Modeling and simulation of the car-truck heterogeneous traffic flow based on a nonlinear car-following model

The traffic flow heterogeneity caused by vehicle type difference has drawn increasing attention recently. This paper uses real data to explore the characteristics of the traffic flow consisting of the four types of car‐truck car‐following combinations, car‐following‐car (CC), car‐following‐truck (CT), truck‐following‐car (TC) and truck‐following‐truck (TT). To overwhelm the shortcoming that the existing car‐following model, Optimal Velocity Model, cannot reflect the complexity of real heterogeneous traffic flow, a new model is proposed based on a nonlinear ordinary differential car‐following model, Intelligent Driver Model (IDM).

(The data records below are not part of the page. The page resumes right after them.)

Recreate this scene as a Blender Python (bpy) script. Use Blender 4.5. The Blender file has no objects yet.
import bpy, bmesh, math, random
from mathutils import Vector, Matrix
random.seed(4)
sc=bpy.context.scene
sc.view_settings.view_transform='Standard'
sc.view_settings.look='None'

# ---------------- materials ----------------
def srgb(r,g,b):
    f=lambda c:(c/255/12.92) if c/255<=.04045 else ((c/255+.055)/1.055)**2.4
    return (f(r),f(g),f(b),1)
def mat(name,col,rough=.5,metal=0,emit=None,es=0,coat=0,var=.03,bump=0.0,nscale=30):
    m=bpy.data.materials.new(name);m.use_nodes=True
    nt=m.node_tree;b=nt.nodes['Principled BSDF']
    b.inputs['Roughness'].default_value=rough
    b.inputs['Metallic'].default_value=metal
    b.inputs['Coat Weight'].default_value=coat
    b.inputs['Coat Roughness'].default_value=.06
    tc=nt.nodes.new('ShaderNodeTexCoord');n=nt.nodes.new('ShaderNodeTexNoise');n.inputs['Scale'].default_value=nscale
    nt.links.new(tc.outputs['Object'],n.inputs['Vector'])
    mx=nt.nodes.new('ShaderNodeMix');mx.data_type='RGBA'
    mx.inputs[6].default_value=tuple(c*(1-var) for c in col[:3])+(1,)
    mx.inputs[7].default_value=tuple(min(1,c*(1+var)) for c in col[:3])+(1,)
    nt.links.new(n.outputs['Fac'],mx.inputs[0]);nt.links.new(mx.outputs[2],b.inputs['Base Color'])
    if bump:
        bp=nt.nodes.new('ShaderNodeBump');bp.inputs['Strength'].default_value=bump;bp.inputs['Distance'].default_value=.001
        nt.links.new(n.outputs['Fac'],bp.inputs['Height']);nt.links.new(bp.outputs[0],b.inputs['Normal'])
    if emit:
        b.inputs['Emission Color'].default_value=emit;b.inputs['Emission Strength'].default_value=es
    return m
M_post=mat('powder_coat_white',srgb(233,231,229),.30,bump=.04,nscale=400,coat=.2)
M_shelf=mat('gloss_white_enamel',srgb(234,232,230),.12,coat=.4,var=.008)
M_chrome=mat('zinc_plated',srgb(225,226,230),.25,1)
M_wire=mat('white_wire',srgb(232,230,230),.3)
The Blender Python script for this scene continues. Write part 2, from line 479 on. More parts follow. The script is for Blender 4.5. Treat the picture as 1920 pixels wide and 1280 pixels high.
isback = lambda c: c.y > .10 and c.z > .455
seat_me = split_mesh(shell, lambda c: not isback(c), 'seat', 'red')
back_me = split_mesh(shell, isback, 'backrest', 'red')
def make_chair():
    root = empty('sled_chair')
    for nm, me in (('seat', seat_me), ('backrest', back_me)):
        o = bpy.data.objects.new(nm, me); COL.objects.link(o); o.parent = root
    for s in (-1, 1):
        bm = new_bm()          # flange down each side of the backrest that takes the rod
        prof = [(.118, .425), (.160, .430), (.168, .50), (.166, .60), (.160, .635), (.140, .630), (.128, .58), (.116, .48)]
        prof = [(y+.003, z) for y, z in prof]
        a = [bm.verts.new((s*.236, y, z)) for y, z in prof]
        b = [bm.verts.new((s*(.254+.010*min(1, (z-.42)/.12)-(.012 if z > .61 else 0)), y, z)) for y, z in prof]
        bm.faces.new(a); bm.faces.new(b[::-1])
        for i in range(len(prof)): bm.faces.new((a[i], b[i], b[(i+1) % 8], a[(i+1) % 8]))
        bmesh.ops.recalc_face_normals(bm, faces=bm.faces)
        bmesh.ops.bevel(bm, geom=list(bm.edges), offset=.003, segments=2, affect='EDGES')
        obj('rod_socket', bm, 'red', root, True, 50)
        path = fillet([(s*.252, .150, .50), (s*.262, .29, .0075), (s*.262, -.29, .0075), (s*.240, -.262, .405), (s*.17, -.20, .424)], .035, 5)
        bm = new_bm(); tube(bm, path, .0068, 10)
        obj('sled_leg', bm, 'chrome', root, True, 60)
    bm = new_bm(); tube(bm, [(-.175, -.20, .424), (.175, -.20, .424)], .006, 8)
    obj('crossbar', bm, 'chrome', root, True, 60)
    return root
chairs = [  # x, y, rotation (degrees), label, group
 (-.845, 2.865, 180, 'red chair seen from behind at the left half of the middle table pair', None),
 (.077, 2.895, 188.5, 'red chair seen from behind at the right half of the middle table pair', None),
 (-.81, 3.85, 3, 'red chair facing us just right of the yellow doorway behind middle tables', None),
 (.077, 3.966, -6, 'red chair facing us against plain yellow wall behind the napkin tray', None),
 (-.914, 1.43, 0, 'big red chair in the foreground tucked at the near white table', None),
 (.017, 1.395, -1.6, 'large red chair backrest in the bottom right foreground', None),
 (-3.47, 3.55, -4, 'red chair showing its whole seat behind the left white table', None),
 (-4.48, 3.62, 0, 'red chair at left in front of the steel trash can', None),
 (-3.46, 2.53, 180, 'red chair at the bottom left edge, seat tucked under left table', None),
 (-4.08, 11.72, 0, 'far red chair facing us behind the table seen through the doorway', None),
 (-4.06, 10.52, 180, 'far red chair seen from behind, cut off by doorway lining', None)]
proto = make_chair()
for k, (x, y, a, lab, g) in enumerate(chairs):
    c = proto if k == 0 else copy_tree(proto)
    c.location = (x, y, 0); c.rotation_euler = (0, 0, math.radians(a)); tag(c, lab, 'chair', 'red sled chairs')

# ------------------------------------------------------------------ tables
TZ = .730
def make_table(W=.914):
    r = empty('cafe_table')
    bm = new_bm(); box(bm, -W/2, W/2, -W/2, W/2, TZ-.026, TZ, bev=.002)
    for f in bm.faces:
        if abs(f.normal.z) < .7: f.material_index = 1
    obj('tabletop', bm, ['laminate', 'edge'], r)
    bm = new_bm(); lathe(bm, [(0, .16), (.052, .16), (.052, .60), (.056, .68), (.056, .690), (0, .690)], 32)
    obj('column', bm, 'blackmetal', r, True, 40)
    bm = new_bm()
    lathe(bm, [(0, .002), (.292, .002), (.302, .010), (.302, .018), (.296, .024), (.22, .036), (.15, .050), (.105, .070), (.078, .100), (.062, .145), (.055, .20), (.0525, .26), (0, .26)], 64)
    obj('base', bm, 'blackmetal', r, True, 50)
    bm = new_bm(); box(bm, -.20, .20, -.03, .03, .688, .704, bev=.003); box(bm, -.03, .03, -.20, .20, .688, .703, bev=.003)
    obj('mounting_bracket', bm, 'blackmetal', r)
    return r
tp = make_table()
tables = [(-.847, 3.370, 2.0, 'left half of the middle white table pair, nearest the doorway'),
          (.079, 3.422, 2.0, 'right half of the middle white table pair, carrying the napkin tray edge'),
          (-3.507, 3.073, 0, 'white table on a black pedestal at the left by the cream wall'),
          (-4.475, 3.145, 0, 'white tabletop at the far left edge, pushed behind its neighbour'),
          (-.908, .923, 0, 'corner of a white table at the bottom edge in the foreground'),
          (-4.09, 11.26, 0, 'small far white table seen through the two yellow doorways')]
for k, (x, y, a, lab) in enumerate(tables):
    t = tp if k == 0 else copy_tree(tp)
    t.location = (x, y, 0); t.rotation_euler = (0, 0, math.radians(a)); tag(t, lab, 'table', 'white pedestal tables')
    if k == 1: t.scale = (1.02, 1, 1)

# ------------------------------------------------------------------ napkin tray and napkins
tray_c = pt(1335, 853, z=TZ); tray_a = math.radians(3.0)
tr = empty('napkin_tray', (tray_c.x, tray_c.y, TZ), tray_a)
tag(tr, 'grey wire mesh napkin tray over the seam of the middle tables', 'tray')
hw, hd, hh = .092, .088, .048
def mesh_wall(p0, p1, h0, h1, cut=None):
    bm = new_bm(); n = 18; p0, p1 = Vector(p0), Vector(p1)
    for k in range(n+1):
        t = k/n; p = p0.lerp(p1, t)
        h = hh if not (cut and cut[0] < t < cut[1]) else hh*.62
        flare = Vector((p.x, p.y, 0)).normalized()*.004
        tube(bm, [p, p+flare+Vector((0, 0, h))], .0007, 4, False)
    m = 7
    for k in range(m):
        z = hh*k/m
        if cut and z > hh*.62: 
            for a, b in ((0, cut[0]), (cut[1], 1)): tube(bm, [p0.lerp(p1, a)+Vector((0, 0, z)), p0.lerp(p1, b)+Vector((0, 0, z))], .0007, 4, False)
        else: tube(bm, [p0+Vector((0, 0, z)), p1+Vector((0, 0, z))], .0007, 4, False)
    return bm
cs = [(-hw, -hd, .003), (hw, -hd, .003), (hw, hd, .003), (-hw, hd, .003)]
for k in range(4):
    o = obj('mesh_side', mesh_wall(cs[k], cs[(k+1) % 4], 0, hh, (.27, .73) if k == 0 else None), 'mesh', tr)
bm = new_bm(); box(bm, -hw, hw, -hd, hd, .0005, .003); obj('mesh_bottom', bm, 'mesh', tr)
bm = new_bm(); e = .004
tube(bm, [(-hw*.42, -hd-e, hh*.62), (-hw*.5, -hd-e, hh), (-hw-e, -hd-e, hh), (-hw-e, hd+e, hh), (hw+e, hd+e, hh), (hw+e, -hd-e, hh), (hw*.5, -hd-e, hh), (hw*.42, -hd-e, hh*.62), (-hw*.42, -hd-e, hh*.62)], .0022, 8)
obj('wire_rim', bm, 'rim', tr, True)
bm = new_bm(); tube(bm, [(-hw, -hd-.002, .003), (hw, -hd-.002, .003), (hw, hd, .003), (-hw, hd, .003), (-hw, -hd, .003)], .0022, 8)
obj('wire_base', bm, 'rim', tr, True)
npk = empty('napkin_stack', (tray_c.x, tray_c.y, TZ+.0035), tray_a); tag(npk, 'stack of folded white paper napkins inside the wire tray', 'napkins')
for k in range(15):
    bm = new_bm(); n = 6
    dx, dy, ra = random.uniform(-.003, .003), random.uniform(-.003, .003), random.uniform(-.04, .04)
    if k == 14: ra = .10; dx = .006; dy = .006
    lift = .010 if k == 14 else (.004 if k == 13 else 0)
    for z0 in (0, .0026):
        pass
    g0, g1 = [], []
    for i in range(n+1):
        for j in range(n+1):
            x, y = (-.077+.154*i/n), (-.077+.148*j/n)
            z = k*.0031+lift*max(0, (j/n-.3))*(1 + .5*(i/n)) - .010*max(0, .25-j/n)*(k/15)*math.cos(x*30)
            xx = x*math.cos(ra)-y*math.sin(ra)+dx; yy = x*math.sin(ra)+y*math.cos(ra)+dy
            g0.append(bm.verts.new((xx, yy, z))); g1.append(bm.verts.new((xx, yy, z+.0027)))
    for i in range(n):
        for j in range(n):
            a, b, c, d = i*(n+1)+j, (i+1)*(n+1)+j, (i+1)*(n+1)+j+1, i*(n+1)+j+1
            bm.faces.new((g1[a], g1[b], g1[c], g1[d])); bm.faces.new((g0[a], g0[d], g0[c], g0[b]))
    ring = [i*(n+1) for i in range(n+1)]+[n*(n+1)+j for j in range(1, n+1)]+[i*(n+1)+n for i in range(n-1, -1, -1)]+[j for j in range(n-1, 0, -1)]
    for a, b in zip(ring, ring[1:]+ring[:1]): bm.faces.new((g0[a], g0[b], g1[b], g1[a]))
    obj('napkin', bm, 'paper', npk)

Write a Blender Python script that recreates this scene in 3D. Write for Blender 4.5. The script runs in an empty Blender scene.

Next Generation Simulation (NGSIM) vehicle trajectory data is applied to calibrate and evaluate the proposed model. Based on the calibrated model, the traffic regime, linear stability, fundamental diagrams, and shock wave characteristics of the car‐truck heterogeneous traffic flow are investigated. The results reveal some new findings of the car‐truck heterogeneous traffic flow. The mixture of congested and free flow regime occurs when the trucks reach their maximum speeds. Cars and trucks can both stabilize and destabilize the traffic flow, depending on the combination type and the equilibrium velocity. Moreover, the fundamental diagrams of different car‐truck combinations converge to several clusters with the same proportion difference between the CC and TT combinations. The speeding‐up effect of trucks on shock wave propagation in the car‐truck heterogeneous traffic flow is observed in the simulation.